Christmas Is All Around by Martha Waters

The blurb…
A former child star learns that holiday magic can come from a change in perspective in this charming and hilarious holiday rom-com, perfect for fans of Love, Actually and The Holid
ay
A little holiday magic can change everything . . .
Charlotte hates the holidays. As a former child actress, she starred in a Christmas movie, whose fans won’t let her move on. When a piece revealing that her reluctance nixed plans for a reboot, she flees to London to spend the festive season with her sister.
But the ghosts of Christmas past follow her when she visits Eden Priory, one of the filming locations. When she’s accidentally left behind, she’s forced to accept a ride back to London from Graham, the son of the owners. Their family business – and the funds to keep their historic house running – relies on holiday cheer, and Graham knows seasons greetings from a certain star would bring in more visitors.

Now an illustrator, Charlotte accepts a commission illustrating iconic holiday movie scenes in London and its environs for Eden Priory, with Graham offering to escort her. But as Charlotte’s chaotic family holiday goes awry, she begins spending more time with Graham. Charlotte may not love a Christmas romance . . . but what if she has one of her own?

As the blurb states, Charlotte Lane is a former child star who has chosen a non-acting career as an adult, much to the dismay of her parents and lots of fans. Her one and only acting gig became a cult hit Christmas movie tritely called Christmas, Truly (that seems to have overundertones of Love, Actually). Charlotte hated the experience and is a crochety and utter bah-humbug over the whole Christmas commodification and love/romance celebration. She hates the Christmas movies, she can’t stand her own popular-culture status that perpetuates the love, she certainly has mum-and-dad-didn’t-love-each-other issues around this date. So, in general, she just hates Christmas revelry and joy.

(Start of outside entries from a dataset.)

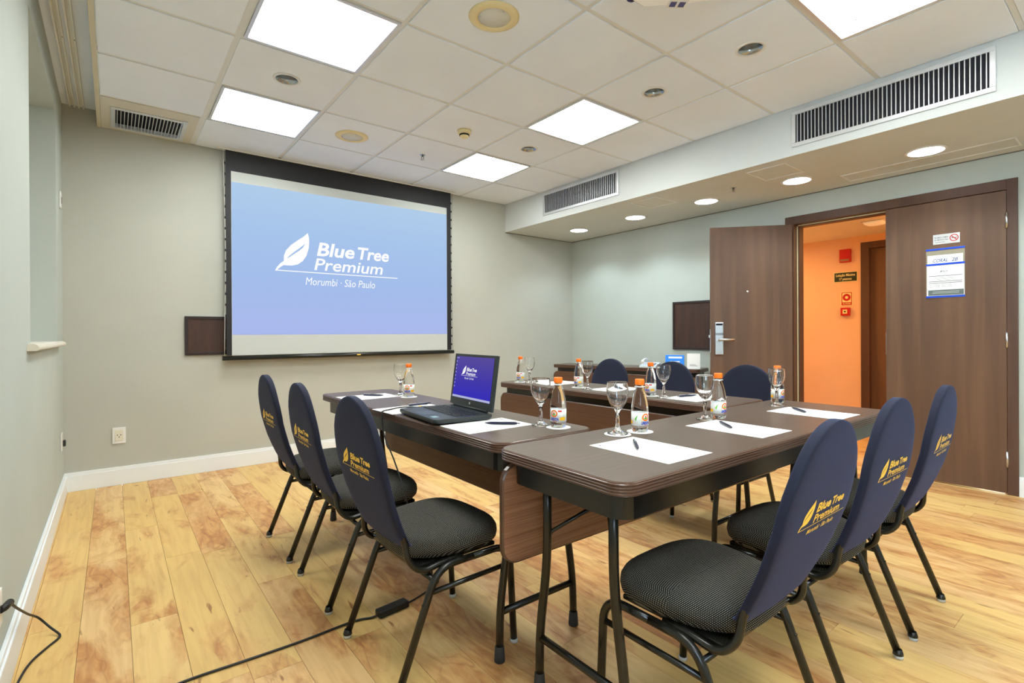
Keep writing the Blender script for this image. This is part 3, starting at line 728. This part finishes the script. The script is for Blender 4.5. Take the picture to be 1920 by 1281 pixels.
# ================================================================== CORRIDOR THINGS
t_ = empty('alarm_sounder', (CXW, 2.195, 1.89), RZ, 'square red fire alarm sounder, topmost on the orange corridor wall', 'alarm')
B().box((-.055, -.045, 0), (.055, -.0005, .145), .006).obj('housing', RED, t_)
B().box((-.045, -.047, .010), (.045, -.0452, .034), .001).obj('lens', mat('amber_lens', (.35, .20, .08), .3), t_)
t_ = empty('capacity_sign', (CXW, 2.20, 1.672), RZ, 'dark green plaque with the maximum capacity on the orange corridor wall', 'sign')
B().box((-.118, -.006, 0), (.118, -.0005, .112), .001).obj('plate', PALEP, t_)
B().box((-.112, -.0074, .006), (.112, -.0062, .106)).obj('face', GREENP, t_)
mobj('lettering', print_mesh('lettering', *merge2d([flat_text('Lota\u00e7\u00e3o M\u00e1xima', -.095, .064, .190, .028, .02), flat_text('17 pessoas', -.062, .022, .124, .026, .02)]), lambda x, y: (x, -.0079, y), PALEP), t_)
t_ = empty('fire_alarm_sign', (CXW, 2.19, 1.402), RZ, 'white and red fire alarm sign with a ring, above the call point', 'sign')
B().box((-.060, -.004, 0), (.060, -.0005, .160), .001).obj('plate', PALEP, t_)
mobj('red_field', print_mesh('red_field', *merge2d([ring2d(0, .095, .016, .040), rect2d(-.052, .008, .052, .040), rect2d(-.052, .040, -.044, .152), rect2d(.044, .040, .052, .152), rect2d(-.044, .144, .044, .152)]), lambda x, y: (x, -.0046, y), RED), t_)
mobj('lettering', print_mesh('lettering', *flat_text('ALARME', -.040, .018, .080, .014, .02), lambda x, y: (x, -.0052, y), PALEP), t_)
t_ = empty('call_point', (CXW, 2.195, 1.292), RZ, 'red manual call point box, lowest on the orange corridor wall', 'alarm')
B().box((-.045, -.04, 0), (.045, -.0005, .090), .004).obj('housing', RED, t_)
B().box((-.022, -.0425, .022), (.022, -.0402, .068)).obj('glass', PALEP, t_)
B().lathe([(.0001, 0), (.009, 0), (.009, .003), (.0001, .003)], 12, mtx=Matrix.Translation((0, -.0426, .045)) @ Matrix.Rotation(math.pi/2, 4, 'X')).obj('button', DARK, t_)
t_ = empty('corridor_light', (5.72, 1.70, 2.165), 0, 'frosted square ceiling light in the orange corridor', 'ceiling light')
B().prism(rrect(.19, .19, .02, 3), -.008, -.0005).obj('base', WHITE, t_)
q = B(); q.ring_skin([[Vector((x, y, -.008)) for x, y in rrect(.17, .17, .03, 3)], [Vector((x, y, -.026)) for x, y in rrect(.14, .14, .03, 3)], [Vector((x, y, -.032)) for x, y in rrect(.10, .10, .03, 3)]]); q.obj('diffuser', CORRL, t_)

# ================================================================== TABLES
def make_table(L, Wd, H, loc, rz, label, slide=0.0, pz=.230, lam=None, end=.075, end2=.075):
    """folding seminar table; sitters on local -y, modesty panel on local +y"""
    t_ = empty('folding_table', loc, rz, label, 'table', 'seminar tables in a U')
    rad = .055; th = .036
    q = B(); prof = []
    prof = [(0.008, H-th), (0.002, H-th+.002)]
    nr = 4
    for k in range(nr):
        z0 = H-th+.003+(th-.006)*k/nr; z1 = H-th+.003+(th-.006)*(k+1)/nr
        prof += [(.0025, z0+.0006), (0, z0+(z1-z0)*.35), (0, z0+(z1-z0)*.65), (.0025, z1-.0006)]
    prof += [(.002, H-.002), (.006, H-.0003)]
    rings = [[Vector((x, y, z)) for x, y in rrect(L-2*a, Wd-2*a, rad-a, 8)] for a, z in prof]
    q.ring_skin(rings, smooth=False); q.obj('edge_band', EDGE, t_)
    B().prism(rrect(L-.012, Wd-.012, rad-.006, 8), H-.004, H+.0004).obj('tabletop', TOPL, t_)
    ins = .034; ah = .068; q = B()
    outr = rrect(L-2*ins, Wd-2*ins, .05, 8); inr = rrect(L-2*ins-.012, Wd-2*ins-.012, .044, 8)
    q.ring_skin([[Vector((x, y, z)) for x, y in pl] for pl, z in ((outr, H-th), (outr, H-th-ah), (inr, H-th-ah), (inr, H-th))], closed=True, smooth=False)
    q.obj('apron', BLACKM, t_)
    zt = H-th-.012
    yf = min(.170, Wd/2-.045); yt = yf-.038
    for sx_ in (-1, 1):
        xl = L/2-(end if sx_ < 0 else end2)
        for sy_ in (-1, 1):
            pts = fillet([(sx_*xl, sy_*yt, zt), (sx_*xl, sy_*yt, .42), (sx_*xl, sy_*yf, .18), (sx_*xl, sy_*(yf+.003), .03)], .10, 6)
            lg = B().tube(pts, .0135, 12).obj('leg', BLACKM, t_)
            B().lathe([(.0001, 0), (.0185, 0), (.0185, .008), (.0155, .05), (.0135, .052), (.0001, .052)], 14, (sx_*xl, sy_*(yf+.003), 0)).obj('rubber_foot', RUBBER, lg)
            br = B().tube([(sx_*xl, sy_*yt, H-.265), (sx_*(xl-.012), sy_*(yt-.012), H-.245), (sx_*(xl-.112), sy_*.012, H-.150)], .006, 8).obj('brace', BLACKM, t_)
        B().tube([(sx_*xl, -yf, .163), (sx_*xl, yf, .163)], .0115, 10).obj('crossbar', BLACKM, t_)
        B().box((sx_*(xl-.112)-.016, -.022, H-.160), (sx_*(xl-.112)+.016, .022, H-.036), .004).obj('brace_bracket', BLACKM, t_)
    py = Wd/2-.030
    pl = rrect(L-.02, .305, .055, 6)
    rot = Matrix.Translation((slide, py, H-pz)) @ Matrix(((1, 0, 0, 0), (0, 0, 1, 0), (0, 1, 0, 0), (0, 0, 0, 1)))
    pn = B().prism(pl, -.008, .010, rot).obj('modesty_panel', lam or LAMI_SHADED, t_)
    q = B(); o2 = rrect(L-.02+.006, .311, .058, 6); i2 = rrect(L-.02-.004, .301, .053, 6)
    q.ring_skin([[rot @ Vector((x, y, z)) for x, y in pp_] for pp_, z in ((i2, -.0095), (o2, -.006), (o2, -.001), (o2, .003), (o2, .008), (i2, .0115))], closed=True, smooth=False)
    q.obj('panel_edge', EDGE, pn)
    for sx_ in (-1, 1): B().box((sx_*(L/2-.21)-.02, py-.050, H-.125), (sx_*(L/2-.21)+.02, py-.0085, H-.036), .003).obj('panel_bracket', BLACKM, t_)
    return t_
H = .75
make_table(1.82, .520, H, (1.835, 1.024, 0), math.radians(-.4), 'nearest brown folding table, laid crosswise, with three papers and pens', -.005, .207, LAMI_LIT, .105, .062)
make_table(1.83, .445, H, (1.190, 2.228, 0), math.radians(-90.2), 'brown folding table with the laptop, along the left row of chairs')
make_table(1.77, .445, H, (2.462, 2.175, 0), math.radians(90.8), 'brown folding table on the far side of the U, before the far row of chairs')
make_table(1.66, .36, .757, (4.125+.968*.1875, 3.525+.252*.1875, 0), math.atan2(1.65, -.43), 'brown folding table by the right wall with the telephone')

# ================================================================== CHAIRS
def hw_(z):
    if z >= .70: return .188*math.sqrt(max(0, 1-((z-.70)/.203)**2))
    return {0: 0}.get(0) or (.160+(.188-.160)*math.sin(min(1, (z-.42)/.28)*math.pi/2))
def yr_(z):
    P = [(.42, -.176), (.46, -.197), (.55, -.232), (.66, -.260), (.79, -.277), (.905, -.285)]
    for (a, u), (c, v) in zip(P, P[1:]):
        if z <= c: return u+(v-u)*(z-a)/(c-a)
    return P[-1][1]
def th_(z): return .032 if z < .87 else .032*max(.55, math.sqrt(max(0, 1-((z-.87)/.045)**2)))
EC, ES = .34, .36
def make_chair(label, lean=0.0):
    def yrl(z): return yr_(z)-lean*max(0, z-.46)/.445
    t_ = empty('banquet_chair', (0, 0, 0), 0, label, 'chair', 'covered banquet chairs around the tables')
    # back cover
    zs = [.420, .432, .47, .52, .57, .62, .67, .71, .75, .785, .815, .84, .86, .876, .888, .896, .901, .9029]
    rings = []; N = 40
    for z in zs:
        w, tt = max(hw_(z), .006), th_(z); yc = yrl(z)+.016; rg = []
        for k in range(N):
            a = 2*math.pi*k/N; c, s_ = math.cos(a), math.sin(a)
            e = .0012*math.sin(z*260)*max(0, 1-abs(z-.47)/.07) if abs(c) > .8 else 0
            rg.append(Vector(((w+e)*math.copysign(abs(c)**EC, c), yc+tt/2*math.copysign(abs(s_)**ES, s_), z+ (0 if z > .43 else .012*abs(c)))))
        rings.append(rg)
    q = B(); q.ring_skin(rings); cv = q.obj('back_cover', COVER, t_)
    def bm_(x, y):                                       # gold print on the rear of the cover
        X = -.118+x*.258; Z = .662+y*.205
        w, tt = hw_(Z), th_(Z); f = max(0, 1-(min(abs(X)/w, .999))**(2/EC))
        return (X, yrl(Z)+.016-tt/2*f**(ES/2)-.0012, Z)
    mobj('gold_logo', print_mesh('gold_logo', *LOGO_BOLD, bm_, GOLD), cv)
    # seat
    q = B(); rings = []
    for s_, z in ((.80, .367), (.92, .373), (.985, .388), (1.003, .406), (.992, .423), (.955, .436), (.88, .444), (.72, .449), (.48, .452), (.2, .453), (.02, .453)):
        rg = []
        for k in range(40):
            a = 2*math.pi*k/40; c, sn = math.cos(a), math.sin(a)
            v = .192*math.copysign(abs(sn)**.70, sn); u = (.205+.030*(v/.192))*math.copysign(abs(c)**.66, c)
            rg.append(Vector((u*s_, .018+v*s_, z)))
        rings.append(rg)
    q.ring_skin(rings); q.obj('seat', SEATF, t_)
    for sx_ in (-1, 1):
        X = sx_*.205
        fr = fillet([(X, .226, .014), (X, .208, .357), (X, .05, .357)], .075, 8)
        q = B(); q.tube(fr, .0122, 12)
        lg = q.obj('leg', BLACKM, t_)
        B().lathe([(.0001, 0), (.013, 0), (.0145, .006), (.0135, .013), (.0001, .013)], 12, (X, .227, 0)).obj('glide', GLIDE, lg)
        rr_ = fillet([(X, .05, .357), (X, -.085, .357), (X, -.222, .014)], .07, 8)
        q = B(); q.tube(rr_, .0122, 12)
        for u in (.28, .72): q.box((X-.005, -.105-.117*u-.000-.004, .33-.31*u-.012), (X+.005, -.105-.117*u+.014-.004, .33-.31*u+.012), .003)
        lg = q.obj('leg', BLACKM, t_)
        q = B(); q.lathe([(.0115, .03), (.016, .016), (.016, .012), (.0001, .012), (.0001, .03)], 12, (X, -.2215, 0)); q.obj('leg_tip', BLACKM, lg)
        B().lathe([(.0001, 0), (.013, 0), (.0145, .006), (.0135, .012), (.0001, .012)], 12, (X, -.223, 0)).obj('glide', GLIDE, lg)
        B().tube([(X*1.0, .212, .288), (X, -.112, .284)], .0085, 10).obj('stretcher', BLACKM, t_)
        bx_ = sx_*.150
        pts = fillet([(sx_*.186, .02, .362), (sx_*.186, -.06, .360), (sx_*.180, -.130, .346), (sx_*.170, -.172, .388), (sx_*.158, yrl(.45)+.016, .45), (bx_, yrl(.60)+.016, .60), (bx_*.93, yrl(.78)+.016, .78)], .045, 6)
        B().tube(pts, .0105, 10).obj('back_post', BLACKM, t_)
    B().tube([(-.205, -.100, .322), (.205, -.100, .322)], .008, 8).obj('rear_crossbar', BLACKM, t_)
    B().box((-.17, -.14, .352), (.17, .17, .366), .004).obj('seat_board', BLACKM, t_)
    return t_
c0 = make_chair('navy covered chair nearest the camera at the front table, seen from behind', .045)
c0.location = (1.294, .778, 0)
lf = -math.pi/2
c1_ = make_chair('navy covered chair of the left row nearest the camera', .012)
c1_.location = (.888, 1.645, 0); c1_.rotation_euler = (0, 0, lf+math.radians(1))
dup(c1_, (1.872, .779, 0), math.radians(-1), 'navy covered chair in the middle of the front row of three')
dup(c1_, (2.438, .779, 0), math.radians(1), 'navy covered chair at the right end of the front row, nearest the door')
dup(c1_, (.886, 2.250, 0), lf-math.radians(1), 'navy covered chair in the middle of the left row')
dup(c1_, (.884, 2.832, 0), lf, 'navy covered chair of the left row farthest from the camera')
dup(c1_, (2.842, 1.618, 0), math.pi/2, 'navy covered chair of the far row nearest the doorway, facing the camera')
dup(c1_, (2.842, 2.165, 0), math.pi/2, 'navy covered chair in the middle of the far row, below the blue card')
dup(c1_, (2.842, 2.740, 0), math.pi/2, 'navy covered chair at the left end of the far row')

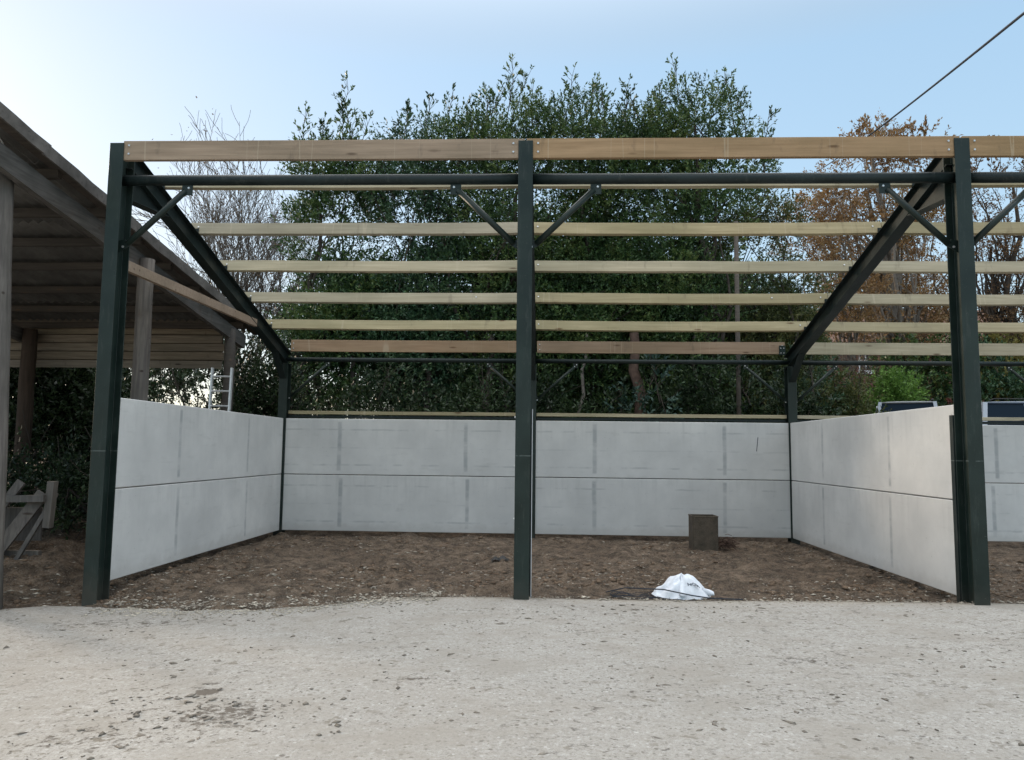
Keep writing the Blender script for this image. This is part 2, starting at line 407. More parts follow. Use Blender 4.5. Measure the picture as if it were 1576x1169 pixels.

When Charlotte gets accosted by an angry fan in Central Park in NY, USA, she packs her bags, and heads over to London, England to hide out with her older sister, desperate to avoid anything festive. Hiding out, in London where Christmas joy and love and markets and festive events reach a whole other level of revelry. In the first few days of hiding out, Charlotte’s sister coercestakes her to a “turning the lights on” event at a country manor, which inevitably is one of the locations where Charlotte’s Christmas movie was filmed. And, inevitably, this is where she has her ridiculous meet-cute with the hero of the story, Graham, who is also one of the members of the family who owns the ye-olde-English-lordly Christmas estate.

As can be expected, Charlotte fights being in her own Christmas rom-com the whole way through the book, hitting meta insights, and emotional maturity in coming to terms with everything that life has given her while standing by her own life decisions. Charlotte and Graham traipse around picturesque England countryside, going to twee English towns and pubs, meeting twee English people and animals, all in the course of finding forging an artistic work relationship. In the course of these travels, Charlotte falls in love with the bespeckled, swoony Graham (an absolute cinnamon roll of a man) whose loyalty to his family is both his charm and his myopathy in managing his grief over his father’s death. It is this family loyalty that ultimately causes both Charlotte and Graham issues that they need time away from each other to process and overcome serious problems as to who they are and what their expectations of themselves, their lives and their most intimate relationships should be.

This may all sound trite and that is because it is trite. The story deliberately aims for those notes – the way it plays on the trite-ness is the charm of the story. Martha Waters managed to take the formulaic Christmas rom-com, use all the expected tropes, comments on all the expected tropes, and delivered a delightfully fun and thoughtful novel.

As for its connection to the January TBR challenge –

LOOK

AWAY

IF

YOU

DON’T

WANT

SPOILERS!!!

(one more warning)

In the final chapter, after Charlotte and Graham had spent close to a week apart grappling with some serious issues to overcome, there is a masked ball on New Year’s Eve. So, in my own trite way, I felt that their cross-the-room-magic-recognition-despite-elaborate-masks moment was on point for a New Year, Who Dis theme.

:: takes a bow at this most apt connection ::

::: accepts applause :::

4 thoughts on “TBR challenge – New Year, Who Dis: Reading Note 84

    • I will watch your blog closely for the hist-rom reviews. I realised while I was reading the book (which had been on hold at the library for a long time) that it was your review that made me seek it out!